■ What you should do ■
Search the entries below. Return every line that has "parts" in it.

■ Rows from a 3D scene dataset ■
>>>

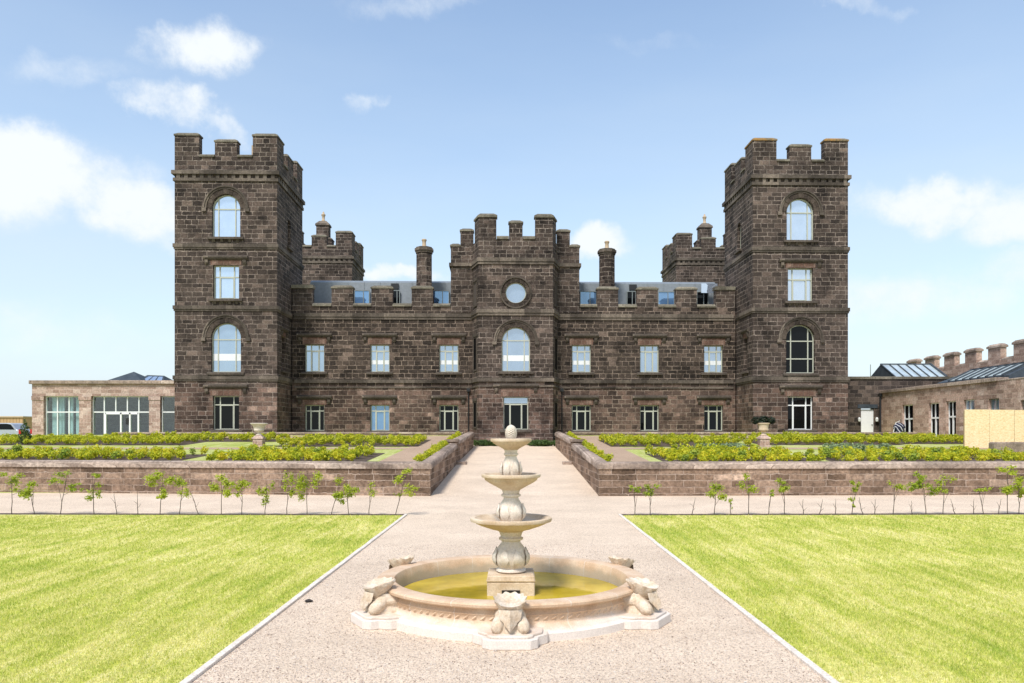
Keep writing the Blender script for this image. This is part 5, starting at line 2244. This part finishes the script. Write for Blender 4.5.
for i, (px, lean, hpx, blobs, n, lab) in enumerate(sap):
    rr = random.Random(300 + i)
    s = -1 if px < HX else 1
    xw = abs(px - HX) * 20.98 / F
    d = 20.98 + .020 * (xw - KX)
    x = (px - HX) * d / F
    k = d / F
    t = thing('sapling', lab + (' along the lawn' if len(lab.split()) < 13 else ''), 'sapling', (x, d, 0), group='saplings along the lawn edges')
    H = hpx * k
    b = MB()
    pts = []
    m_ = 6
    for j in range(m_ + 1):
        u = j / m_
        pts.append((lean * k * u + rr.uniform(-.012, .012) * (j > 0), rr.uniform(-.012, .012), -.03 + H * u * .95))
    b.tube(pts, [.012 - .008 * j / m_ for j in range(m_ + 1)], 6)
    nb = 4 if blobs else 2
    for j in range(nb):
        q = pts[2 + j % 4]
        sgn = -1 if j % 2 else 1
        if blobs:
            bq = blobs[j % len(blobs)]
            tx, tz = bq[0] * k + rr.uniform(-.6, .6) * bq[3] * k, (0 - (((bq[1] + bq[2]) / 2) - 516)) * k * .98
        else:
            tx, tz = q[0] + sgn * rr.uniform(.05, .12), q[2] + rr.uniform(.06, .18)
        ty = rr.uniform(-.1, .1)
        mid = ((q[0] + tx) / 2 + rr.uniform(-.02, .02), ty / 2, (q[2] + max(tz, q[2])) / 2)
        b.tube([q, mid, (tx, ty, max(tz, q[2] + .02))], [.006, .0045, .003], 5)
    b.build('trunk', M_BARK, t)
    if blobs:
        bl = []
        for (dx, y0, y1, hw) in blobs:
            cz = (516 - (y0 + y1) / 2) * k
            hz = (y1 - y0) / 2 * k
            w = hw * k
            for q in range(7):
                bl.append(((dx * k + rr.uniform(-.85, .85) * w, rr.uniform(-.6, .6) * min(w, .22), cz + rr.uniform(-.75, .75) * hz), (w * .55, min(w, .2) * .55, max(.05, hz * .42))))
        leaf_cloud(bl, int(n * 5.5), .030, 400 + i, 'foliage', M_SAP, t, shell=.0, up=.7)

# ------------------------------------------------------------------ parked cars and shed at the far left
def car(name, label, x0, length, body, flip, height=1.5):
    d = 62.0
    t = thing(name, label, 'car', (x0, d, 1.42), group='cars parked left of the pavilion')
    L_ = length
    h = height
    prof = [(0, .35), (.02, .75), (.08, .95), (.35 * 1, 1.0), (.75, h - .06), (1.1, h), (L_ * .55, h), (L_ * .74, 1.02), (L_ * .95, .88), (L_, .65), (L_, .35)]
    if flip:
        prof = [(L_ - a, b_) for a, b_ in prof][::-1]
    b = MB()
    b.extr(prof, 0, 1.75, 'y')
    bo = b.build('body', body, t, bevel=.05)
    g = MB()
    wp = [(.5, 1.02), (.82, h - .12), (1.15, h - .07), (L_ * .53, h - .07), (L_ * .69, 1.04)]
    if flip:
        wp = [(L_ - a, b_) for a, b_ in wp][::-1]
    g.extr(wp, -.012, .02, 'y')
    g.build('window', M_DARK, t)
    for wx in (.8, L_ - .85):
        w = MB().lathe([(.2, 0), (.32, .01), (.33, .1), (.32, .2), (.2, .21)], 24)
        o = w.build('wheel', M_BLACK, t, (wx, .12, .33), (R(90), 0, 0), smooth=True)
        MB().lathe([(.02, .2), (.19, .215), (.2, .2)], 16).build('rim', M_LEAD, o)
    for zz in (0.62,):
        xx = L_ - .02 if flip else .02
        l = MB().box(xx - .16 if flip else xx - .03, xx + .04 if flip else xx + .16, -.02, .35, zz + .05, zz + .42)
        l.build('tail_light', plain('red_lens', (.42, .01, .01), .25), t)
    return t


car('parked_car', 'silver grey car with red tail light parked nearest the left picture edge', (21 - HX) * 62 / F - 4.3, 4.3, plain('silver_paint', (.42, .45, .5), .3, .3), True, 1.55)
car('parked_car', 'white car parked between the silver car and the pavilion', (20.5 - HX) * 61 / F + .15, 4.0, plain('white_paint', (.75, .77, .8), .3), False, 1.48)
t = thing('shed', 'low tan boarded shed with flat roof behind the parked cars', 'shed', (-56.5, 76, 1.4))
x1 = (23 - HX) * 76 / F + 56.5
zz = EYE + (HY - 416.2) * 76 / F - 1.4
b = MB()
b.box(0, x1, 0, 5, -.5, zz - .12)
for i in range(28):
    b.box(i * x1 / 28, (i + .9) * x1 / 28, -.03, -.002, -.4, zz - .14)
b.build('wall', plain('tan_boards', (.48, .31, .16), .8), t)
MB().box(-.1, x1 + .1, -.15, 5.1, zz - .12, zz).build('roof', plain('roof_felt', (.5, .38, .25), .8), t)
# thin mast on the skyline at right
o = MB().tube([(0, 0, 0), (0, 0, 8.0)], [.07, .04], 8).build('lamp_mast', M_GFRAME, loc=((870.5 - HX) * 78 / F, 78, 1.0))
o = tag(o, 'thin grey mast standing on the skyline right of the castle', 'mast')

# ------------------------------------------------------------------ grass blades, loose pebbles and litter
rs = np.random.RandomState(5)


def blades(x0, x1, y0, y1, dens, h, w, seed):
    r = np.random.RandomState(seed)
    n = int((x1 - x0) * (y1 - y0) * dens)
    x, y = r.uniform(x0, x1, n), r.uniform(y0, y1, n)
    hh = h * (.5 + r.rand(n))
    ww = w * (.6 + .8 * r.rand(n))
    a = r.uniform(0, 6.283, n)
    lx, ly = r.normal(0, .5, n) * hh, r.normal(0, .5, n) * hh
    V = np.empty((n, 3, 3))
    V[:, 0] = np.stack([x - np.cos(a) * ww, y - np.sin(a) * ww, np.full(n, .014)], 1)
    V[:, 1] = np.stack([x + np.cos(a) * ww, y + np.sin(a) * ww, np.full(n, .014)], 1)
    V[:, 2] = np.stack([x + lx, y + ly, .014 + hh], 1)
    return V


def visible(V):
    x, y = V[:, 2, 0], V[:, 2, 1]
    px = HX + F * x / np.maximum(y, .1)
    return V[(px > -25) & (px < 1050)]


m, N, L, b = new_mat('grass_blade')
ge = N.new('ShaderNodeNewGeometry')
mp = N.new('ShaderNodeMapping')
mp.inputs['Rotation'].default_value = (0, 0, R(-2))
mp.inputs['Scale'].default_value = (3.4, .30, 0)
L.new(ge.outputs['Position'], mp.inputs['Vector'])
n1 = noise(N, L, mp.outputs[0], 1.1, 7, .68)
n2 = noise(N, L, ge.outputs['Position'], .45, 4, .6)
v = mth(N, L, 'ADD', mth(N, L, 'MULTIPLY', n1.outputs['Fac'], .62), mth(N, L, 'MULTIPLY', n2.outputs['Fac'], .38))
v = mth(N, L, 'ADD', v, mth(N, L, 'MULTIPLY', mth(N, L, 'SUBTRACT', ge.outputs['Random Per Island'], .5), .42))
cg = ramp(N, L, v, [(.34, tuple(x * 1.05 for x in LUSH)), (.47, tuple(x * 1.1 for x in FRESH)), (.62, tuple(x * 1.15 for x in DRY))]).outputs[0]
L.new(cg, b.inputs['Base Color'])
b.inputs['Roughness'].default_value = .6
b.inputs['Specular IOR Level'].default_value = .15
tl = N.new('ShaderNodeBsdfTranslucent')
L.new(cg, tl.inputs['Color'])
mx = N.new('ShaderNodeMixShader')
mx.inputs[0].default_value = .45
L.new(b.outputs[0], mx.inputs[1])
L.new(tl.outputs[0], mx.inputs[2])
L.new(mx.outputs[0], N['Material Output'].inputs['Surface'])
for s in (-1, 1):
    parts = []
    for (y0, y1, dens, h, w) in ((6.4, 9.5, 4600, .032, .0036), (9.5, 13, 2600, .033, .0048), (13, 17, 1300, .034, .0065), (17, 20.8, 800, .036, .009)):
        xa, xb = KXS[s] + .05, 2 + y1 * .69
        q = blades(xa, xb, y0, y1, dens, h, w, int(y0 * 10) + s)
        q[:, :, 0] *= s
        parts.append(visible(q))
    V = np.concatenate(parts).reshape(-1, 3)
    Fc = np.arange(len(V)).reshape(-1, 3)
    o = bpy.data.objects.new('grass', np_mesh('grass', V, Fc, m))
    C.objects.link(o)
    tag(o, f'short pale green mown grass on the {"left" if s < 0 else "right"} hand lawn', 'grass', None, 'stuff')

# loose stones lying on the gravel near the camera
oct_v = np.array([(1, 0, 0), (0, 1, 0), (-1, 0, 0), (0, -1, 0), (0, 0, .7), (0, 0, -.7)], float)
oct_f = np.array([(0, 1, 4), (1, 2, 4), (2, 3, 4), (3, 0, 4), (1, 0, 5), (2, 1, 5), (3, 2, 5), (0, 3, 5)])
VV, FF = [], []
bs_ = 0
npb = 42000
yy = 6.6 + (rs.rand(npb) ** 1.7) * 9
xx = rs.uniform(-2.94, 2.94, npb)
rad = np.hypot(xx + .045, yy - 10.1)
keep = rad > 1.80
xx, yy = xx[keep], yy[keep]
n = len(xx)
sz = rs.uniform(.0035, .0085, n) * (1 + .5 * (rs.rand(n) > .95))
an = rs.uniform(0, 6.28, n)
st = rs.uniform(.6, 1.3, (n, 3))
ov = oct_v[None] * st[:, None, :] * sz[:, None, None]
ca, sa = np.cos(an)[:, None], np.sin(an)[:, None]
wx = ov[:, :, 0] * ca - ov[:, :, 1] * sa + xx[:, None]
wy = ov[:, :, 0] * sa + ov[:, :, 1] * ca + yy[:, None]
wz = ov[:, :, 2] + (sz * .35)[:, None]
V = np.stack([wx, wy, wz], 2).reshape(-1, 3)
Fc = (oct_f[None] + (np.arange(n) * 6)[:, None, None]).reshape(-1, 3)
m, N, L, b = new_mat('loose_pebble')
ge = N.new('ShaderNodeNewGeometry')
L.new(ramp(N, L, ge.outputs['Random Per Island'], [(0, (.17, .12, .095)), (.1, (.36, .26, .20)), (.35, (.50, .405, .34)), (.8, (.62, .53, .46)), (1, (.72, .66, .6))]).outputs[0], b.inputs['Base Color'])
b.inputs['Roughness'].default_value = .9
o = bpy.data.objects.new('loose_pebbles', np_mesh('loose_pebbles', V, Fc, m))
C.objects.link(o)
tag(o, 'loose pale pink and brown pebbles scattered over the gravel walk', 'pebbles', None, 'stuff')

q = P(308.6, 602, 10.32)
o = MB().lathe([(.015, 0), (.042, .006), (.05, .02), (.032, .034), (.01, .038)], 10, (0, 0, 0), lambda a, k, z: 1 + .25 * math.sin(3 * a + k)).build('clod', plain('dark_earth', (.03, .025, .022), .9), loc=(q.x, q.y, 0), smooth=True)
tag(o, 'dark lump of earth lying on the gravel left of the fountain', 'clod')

<<<
>>>

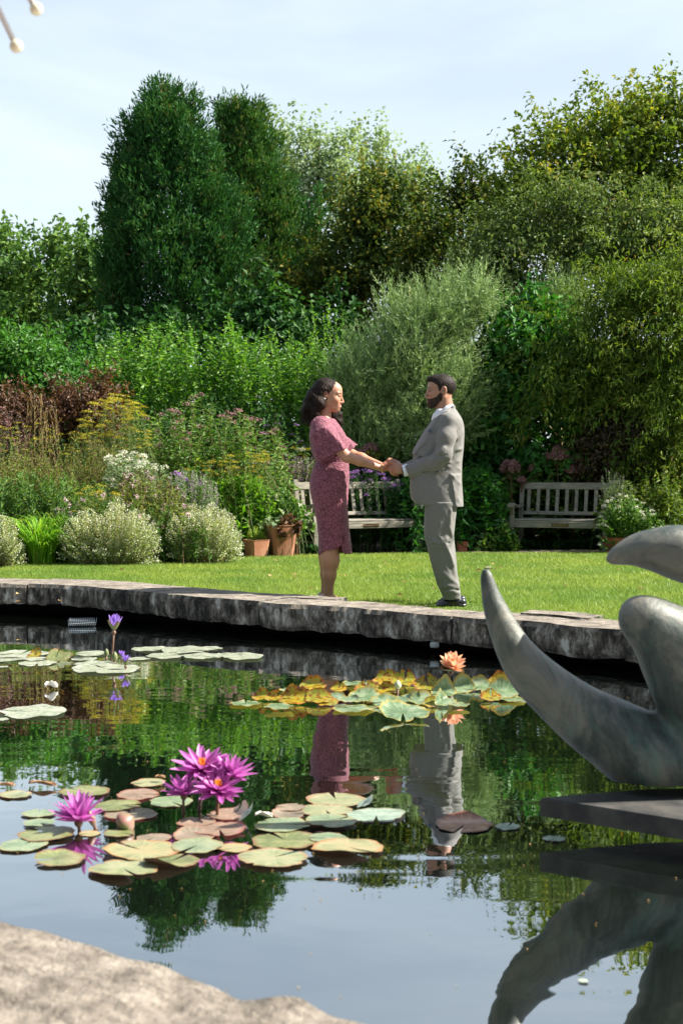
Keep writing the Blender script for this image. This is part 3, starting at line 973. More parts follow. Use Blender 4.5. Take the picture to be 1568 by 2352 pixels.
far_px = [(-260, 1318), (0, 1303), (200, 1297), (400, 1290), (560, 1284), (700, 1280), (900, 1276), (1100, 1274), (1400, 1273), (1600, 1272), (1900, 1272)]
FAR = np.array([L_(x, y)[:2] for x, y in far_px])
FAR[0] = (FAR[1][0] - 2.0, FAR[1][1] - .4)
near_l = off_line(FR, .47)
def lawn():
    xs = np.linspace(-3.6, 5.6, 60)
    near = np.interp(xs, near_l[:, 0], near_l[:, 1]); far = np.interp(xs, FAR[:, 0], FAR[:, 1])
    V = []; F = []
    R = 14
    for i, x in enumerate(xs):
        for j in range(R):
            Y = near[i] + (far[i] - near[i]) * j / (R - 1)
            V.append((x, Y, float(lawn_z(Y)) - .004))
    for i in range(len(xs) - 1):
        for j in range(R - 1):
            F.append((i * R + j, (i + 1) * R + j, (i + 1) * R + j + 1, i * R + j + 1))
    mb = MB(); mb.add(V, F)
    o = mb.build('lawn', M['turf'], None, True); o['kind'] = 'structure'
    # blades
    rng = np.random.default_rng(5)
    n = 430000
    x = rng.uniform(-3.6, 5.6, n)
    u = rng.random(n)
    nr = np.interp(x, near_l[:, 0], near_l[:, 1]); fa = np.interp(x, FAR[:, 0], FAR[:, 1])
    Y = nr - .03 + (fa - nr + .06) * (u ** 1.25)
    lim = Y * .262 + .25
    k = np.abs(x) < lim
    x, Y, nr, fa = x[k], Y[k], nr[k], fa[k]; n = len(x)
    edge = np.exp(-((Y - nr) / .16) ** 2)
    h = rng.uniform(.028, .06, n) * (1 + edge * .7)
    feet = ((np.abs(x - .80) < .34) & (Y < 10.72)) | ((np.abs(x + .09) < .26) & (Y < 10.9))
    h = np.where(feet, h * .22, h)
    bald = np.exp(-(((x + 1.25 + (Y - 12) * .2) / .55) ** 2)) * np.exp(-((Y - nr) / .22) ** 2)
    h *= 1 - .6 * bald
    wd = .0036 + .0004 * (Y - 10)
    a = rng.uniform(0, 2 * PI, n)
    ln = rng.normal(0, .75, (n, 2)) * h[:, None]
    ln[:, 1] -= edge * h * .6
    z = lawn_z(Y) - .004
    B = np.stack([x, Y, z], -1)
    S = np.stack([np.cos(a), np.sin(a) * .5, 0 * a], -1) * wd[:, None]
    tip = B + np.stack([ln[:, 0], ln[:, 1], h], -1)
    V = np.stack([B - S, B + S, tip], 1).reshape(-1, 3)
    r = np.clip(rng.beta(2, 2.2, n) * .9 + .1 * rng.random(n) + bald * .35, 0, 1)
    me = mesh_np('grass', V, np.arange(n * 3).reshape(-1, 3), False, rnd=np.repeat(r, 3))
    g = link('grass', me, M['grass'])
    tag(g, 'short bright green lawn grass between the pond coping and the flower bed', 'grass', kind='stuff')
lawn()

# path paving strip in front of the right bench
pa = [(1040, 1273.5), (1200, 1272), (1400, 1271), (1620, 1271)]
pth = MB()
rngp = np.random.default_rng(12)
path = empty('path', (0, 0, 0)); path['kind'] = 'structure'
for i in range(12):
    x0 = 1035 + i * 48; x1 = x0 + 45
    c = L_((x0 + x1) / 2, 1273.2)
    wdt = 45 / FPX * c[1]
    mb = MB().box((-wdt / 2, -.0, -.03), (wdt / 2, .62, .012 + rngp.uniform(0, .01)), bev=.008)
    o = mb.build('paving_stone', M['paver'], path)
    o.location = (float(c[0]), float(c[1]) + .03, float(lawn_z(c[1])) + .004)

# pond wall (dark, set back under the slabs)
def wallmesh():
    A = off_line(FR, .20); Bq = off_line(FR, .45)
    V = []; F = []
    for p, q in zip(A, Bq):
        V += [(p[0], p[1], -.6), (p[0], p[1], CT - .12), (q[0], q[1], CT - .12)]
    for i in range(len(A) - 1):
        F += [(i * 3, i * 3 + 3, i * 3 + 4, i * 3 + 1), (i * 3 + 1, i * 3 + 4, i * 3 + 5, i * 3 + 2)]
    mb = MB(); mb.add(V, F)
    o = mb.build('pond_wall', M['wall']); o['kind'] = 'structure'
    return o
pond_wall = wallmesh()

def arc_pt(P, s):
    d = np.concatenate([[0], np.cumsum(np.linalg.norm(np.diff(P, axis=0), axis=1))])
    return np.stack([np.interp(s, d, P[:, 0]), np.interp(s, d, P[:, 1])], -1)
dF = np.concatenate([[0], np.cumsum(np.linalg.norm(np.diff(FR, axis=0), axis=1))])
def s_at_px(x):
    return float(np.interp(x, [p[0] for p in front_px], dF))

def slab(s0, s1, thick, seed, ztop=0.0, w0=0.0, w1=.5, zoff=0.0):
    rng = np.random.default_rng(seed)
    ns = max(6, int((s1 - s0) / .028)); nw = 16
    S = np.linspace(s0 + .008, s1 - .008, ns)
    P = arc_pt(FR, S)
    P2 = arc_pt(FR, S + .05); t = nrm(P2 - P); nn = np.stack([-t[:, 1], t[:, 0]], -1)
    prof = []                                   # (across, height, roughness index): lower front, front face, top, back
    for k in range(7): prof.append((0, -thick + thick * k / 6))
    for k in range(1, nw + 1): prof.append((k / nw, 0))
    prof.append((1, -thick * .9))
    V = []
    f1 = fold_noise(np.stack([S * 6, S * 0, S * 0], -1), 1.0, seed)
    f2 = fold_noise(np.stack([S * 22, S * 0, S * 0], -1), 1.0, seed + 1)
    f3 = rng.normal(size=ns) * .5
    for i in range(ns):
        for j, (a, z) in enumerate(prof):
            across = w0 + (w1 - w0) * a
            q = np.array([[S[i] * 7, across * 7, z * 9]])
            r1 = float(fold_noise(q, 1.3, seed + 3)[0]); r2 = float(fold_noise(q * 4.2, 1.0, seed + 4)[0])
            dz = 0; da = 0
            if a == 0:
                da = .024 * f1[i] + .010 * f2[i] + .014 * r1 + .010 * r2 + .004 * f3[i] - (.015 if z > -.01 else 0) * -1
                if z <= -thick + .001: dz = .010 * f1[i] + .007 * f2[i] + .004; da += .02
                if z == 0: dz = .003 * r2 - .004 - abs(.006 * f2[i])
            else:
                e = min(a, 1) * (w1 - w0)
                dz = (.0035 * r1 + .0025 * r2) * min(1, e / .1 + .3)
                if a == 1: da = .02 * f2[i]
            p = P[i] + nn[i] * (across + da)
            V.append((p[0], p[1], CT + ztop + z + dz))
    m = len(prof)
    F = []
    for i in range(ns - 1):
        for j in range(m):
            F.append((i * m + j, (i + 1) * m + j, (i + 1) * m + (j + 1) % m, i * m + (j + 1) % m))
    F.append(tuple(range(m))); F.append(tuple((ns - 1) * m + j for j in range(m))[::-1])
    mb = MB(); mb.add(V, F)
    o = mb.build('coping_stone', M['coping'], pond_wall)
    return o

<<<
>>>

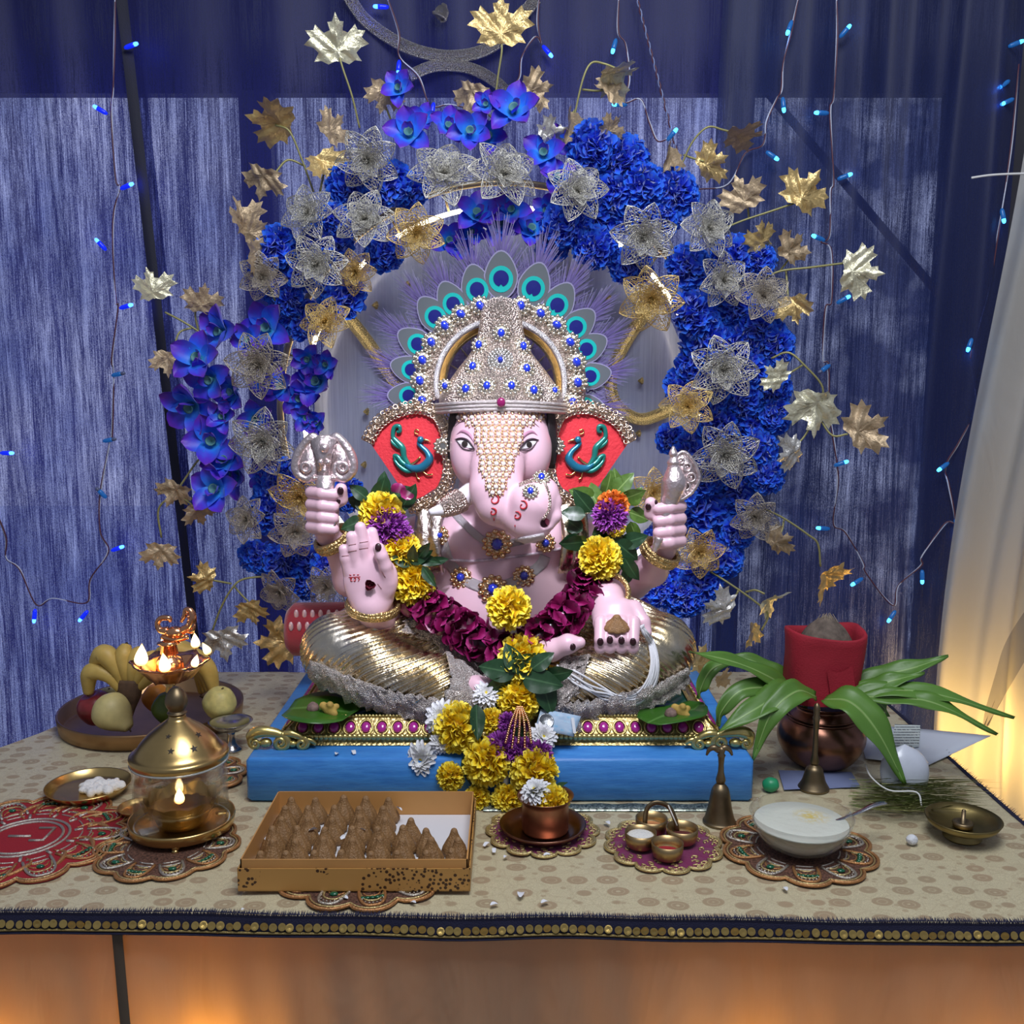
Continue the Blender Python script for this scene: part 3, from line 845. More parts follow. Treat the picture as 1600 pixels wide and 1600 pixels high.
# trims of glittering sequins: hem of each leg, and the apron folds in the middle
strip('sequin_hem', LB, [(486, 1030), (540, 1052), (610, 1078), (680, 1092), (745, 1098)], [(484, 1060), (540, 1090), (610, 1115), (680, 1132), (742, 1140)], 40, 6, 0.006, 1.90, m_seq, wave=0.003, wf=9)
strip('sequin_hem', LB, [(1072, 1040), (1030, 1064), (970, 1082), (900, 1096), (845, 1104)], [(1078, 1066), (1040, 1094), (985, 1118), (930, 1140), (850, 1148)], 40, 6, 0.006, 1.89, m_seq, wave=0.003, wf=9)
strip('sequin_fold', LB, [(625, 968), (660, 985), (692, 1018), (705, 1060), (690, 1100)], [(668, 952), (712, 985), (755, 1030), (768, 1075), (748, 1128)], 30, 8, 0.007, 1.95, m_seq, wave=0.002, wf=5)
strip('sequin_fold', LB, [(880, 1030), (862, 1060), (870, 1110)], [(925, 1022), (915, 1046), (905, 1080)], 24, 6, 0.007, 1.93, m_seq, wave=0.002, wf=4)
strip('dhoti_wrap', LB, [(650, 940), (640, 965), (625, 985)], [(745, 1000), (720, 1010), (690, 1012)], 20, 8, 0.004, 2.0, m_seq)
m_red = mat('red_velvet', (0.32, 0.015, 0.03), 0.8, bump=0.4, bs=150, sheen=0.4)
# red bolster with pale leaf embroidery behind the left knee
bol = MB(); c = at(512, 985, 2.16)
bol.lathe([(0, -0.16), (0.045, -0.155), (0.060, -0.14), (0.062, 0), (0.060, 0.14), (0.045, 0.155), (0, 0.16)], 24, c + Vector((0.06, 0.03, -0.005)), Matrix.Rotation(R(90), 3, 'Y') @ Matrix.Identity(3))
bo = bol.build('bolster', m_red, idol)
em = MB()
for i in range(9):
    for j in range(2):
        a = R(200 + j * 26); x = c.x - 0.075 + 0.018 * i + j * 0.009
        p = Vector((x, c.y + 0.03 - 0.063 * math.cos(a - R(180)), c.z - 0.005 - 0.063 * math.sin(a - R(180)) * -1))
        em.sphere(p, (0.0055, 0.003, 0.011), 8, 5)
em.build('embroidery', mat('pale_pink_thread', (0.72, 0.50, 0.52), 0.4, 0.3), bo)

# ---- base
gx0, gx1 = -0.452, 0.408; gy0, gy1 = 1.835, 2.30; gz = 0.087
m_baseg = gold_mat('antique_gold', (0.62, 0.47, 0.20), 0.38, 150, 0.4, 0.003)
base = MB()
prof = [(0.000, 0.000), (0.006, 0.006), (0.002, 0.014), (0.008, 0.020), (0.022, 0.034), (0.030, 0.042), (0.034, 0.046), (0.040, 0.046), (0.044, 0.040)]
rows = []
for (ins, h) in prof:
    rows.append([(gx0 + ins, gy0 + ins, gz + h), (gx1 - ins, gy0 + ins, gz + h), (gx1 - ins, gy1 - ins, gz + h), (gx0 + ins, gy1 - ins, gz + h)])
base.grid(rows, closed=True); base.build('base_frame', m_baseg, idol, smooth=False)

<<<

■ Full response ■
    parts = []
        parts.append(visible(q))
    V = np.concatenate(parts).reshape(-1, 3)
Keep writing the Blender script for this image. This is part 3, starting at line 973. More parts follow. Use Blender 4.5. Take the picture to be 1568 by 2352 pixels.
Continue the Blender Python script for this scene: part 3, from line 845. More parts follow. Treat the picture as 1600 pixels wide and 1600 pixels high.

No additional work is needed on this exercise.